● Given data
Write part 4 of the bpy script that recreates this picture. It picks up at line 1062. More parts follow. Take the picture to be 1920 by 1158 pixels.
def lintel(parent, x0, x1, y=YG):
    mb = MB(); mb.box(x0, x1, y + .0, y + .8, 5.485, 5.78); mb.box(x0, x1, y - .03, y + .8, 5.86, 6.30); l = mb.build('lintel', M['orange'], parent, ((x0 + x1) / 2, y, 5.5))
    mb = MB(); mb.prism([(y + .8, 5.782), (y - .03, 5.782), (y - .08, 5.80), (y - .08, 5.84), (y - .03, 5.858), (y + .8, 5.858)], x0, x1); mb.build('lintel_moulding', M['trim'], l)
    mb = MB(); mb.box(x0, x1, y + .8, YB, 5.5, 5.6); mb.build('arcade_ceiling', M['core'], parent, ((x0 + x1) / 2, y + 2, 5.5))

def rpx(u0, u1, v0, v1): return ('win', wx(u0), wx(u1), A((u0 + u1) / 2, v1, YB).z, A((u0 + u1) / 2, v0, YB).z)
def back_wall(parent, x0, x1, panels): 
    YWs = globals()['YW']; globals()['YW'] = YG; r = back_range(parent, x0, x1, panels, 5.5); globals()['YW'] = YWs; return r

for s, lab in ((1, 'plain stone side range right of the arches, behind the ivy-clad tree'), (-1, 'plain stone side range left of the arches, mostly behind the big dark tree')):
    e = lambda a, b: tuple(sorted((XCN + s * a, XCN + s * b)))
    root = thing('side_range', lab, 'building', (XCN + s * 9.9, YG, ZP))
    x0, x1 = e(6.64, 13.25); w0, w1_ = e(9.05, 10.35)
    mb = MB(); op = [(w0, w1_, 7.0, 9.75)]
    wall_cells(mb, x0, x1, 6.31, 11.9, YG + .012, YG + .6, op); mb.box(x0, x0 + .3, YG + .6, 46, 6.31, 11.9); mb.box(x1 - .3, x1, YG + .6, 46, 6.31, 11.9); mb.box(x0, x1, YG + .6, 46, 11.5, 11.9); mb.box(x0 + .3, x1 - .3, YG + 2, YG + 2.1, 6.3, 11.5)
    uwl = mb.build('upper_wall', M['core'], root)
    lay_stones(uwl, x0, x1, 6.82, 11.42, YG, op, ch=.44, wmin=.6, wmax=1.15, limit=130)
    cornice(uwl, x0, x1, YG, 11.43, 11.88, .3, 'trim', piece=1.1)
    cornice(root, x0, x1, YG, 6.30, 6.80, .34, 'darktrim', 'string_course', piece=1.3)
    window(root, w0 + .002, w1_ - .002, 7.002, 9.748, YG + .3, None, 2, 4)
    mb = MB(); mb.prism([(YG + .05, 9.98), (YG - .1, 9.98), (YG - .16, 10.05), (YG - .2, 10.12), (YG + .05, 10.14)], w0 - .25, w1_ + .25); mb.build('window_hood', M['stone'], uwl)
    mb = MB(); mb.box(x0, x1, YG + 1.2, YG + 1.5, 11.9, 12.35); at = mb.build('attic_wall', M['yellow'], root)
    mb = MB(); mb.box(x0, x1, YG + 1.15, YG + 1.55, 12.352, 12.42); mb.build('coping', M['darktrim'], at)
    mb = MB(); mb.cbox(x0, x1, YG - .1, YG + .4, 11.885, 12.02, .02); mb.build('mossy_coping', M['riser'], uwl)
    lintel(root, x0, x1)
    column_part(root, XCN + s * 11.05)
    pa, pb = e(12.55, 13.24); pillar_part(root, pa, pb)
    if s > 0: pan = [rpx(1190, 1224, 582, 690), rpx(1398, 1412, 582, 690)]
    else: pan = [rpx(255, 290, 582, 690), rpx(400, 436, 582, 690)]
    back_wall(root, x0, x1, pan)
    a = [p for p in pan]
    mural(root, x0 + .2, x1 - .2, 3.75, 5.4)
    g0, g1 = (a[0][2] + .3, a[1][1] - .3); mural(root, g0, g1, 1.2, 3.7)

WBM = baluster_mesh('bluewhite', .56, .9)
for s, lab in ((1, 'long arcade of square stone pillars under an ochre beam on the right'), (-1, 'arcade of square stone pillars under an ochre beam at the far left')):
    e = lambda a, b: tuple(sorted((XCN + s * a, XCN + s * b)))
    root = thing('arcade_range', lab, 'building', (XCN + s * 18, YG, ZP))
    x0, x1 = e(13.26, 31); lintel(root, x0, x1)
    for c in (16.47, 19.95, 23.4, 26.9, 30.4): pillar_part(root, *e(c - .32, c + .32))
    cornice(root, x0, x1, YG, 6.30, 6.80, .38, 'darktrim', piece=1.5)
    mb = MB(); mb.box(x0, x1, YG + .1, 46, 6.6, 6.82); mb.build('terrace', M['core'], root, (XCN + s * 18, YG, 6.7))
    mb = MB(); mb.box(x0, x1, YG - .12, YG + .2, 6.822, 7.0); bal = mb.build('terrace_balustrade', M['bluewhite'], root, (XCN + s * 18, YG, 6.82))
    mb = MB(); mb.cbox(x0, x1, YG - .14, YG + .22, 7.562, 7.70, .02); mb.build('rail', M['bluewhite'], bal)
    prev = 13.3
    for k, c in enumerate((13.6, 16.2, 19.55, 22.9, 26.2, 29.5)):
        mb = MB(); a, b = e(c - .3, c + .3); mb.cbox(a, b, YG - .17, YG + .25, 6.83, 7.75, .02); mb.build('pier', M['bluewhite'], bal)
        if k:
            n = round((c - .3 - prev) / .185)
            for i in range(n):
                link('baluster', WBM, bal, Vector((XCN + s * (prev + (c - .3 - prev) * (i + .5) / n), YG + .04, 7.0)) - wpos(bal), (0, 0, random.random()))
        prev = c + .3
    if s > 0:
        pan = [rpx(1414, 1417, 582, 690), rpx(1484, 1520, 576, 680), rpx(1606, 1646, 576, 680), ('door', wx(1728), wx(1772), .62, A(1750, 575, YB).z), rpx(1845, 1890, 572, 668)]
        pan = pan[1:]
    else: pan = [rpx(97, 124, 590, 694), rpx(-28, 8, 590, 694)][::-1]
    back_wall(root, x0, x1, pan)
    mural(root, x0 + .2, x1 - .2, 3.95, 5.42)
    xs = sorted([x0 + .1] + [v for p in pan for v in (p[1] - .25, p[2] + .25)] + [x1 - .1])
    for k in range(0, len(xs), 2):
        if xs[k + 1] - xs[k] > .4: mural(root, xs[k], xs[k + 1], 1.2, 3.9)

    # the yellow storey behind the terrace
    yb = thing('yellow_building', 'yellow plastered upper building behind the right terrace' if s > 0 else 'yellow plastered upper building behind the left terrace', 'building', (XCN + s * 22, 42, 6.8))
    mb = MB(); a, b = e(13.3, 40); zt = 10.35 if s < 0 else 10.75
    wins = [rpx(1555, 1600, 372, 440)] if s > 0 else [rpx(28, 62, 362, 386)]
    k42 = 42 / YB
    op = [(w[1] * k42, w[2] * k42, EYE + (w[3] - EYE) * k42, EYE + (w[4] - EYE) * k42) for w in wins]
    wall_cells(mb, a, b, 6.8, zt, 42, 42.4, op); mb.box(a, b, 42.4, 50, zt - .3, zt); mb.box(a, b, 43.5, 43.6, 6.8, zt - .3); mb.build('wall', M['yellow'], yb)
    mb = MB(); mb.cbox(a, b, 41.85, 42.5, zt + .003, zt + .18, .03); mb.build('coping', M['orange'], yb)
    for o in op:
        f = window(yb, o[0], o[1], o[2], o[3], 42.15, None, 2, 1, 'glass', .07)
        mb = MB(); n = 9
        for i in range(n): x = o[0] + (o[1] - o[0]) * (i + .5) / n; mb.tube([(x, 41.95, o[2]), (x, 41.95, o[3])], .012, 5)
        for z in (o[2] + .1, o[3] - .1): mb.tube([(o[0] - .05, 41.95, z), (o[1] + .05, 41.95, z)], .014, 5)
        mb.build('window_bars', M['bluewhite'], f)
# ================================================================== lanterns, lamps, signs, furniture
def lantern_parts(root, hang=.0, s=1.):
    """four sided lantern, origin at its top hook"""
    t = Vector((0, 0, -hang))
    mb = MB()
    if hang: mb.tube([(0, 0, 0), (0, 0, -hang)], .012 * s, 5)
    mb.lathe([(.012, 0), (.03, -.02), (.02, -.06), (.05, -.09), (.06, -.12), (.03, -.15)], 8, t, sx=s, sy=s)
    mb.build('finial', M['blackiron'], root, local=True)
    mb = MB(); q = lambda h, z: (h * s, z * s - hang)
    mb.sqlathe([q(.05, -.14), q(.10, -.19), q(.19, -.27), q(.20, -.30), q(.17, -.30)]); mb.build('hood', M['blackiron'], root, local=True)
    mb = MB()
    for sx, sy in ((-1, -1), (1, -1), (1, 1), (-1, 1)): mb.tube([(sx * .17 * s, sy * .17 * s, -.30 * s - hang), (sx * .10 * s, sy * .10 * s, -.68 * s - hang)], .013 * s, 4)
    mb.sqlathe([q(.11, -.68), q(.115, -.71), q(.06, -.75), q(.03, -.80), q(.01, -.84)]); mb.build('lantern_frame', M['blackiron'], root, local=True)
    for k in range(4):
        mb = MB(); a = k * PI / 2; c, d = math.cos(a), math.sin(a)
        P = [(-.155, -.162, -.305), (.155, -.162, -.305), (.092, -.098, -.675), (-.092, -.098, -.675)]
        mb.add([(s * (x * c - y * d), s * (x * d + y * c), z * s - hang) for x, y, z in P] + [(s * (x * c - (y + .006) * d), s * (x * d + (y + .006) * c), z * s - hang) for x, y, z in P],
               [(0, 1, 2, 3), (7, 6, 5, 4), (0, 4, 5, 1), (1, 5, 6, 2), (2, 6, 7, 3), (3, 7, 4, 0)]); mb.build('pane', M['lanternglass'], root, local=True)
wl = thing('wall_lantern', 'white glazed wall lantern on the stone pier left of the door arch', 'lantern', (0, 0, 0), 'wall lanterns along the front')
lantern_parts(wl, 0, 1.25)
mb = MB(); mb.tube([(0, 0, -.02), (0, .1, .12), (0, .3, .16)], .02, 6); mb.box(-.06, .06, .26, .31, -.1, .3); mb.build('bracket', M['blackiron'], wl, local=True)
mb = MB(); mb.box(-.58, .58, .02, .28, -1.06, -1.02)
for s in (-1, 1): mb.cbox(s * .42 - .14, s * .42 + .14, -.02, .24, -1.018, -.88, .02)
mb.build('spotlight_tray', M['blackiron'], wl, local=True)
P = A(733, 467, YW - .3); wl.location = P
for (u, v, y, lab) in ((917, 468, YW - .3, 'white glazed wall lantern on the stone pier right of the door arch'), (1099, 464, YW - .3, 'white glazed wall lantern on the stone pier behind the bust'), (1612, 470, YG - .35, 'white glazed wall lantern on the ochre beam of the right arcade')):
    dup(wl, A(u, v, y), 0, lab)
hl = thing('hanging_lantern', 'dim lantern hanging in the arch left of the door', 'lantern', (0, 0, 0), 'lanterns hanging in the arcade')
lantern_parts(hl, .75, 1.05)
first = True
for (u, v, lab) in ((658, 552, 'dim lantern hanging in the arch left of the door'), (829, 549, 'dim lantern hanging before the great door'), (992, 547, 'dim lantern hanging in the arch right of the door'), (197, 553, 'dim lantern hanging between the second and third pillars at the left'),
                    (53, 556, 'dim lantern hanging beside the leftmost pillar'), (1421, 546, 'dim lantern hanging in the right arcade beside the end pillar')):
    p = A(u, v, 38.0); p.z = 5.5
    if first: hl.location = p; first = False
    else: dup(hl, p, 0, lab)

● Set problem
Without changing anything, quote the lines from the top of the data to the line that contains "YWs = globals()['YW'];", including that line.

● Reply
Write part 4 of the bpy script that recreates this picture. It picks up at line 1062. More parts follow. Take the picture to be 1920 by 1158 pixels.
def lintel(parent, x0, x1, y=YG):
    mb = MB(); mb.box(x0, x1, y + .0, y + .8, 5.485, 5.78); mb.box(x0, x1, y - .03, y + .8, 5.86, 6.30); l = mb.build('lintel', M['orange'], parent, ((x0 + x1) / 2, y, 5.5))
    mb = MB(); mb.prism([(y + .8, 5.782), (y - .03, 5.782), (y - .08, 5.80), (y - .08, 5.84), (y - .03, 5.858), (y + .8, 5.858)], x0, x1); mb.build('lintel_moulding', M['trim'], l)
    mb = MB(); mb.box(x0, x1, y + .8, YB, 5.5, 5.6); mb.build('arcade_ceiling', M['core'], parent, ((x0 + x1) / 2, y + 2, 5.5))

def rpx(u0, u1, v0, v1): return ('win', wx(u0), wx(u1), A((u0 + u1) / 2, v1, YB).z, A((u0 + u1) / 2, v0, YB).z)
def back_wall(parent, x0, x1, panels): 
    YWs = globals()['YW']; globals()['YW'] = YG; r = back_range(parent, x0, x1, panels, 5.5); globals()['YW'] = YWs; return r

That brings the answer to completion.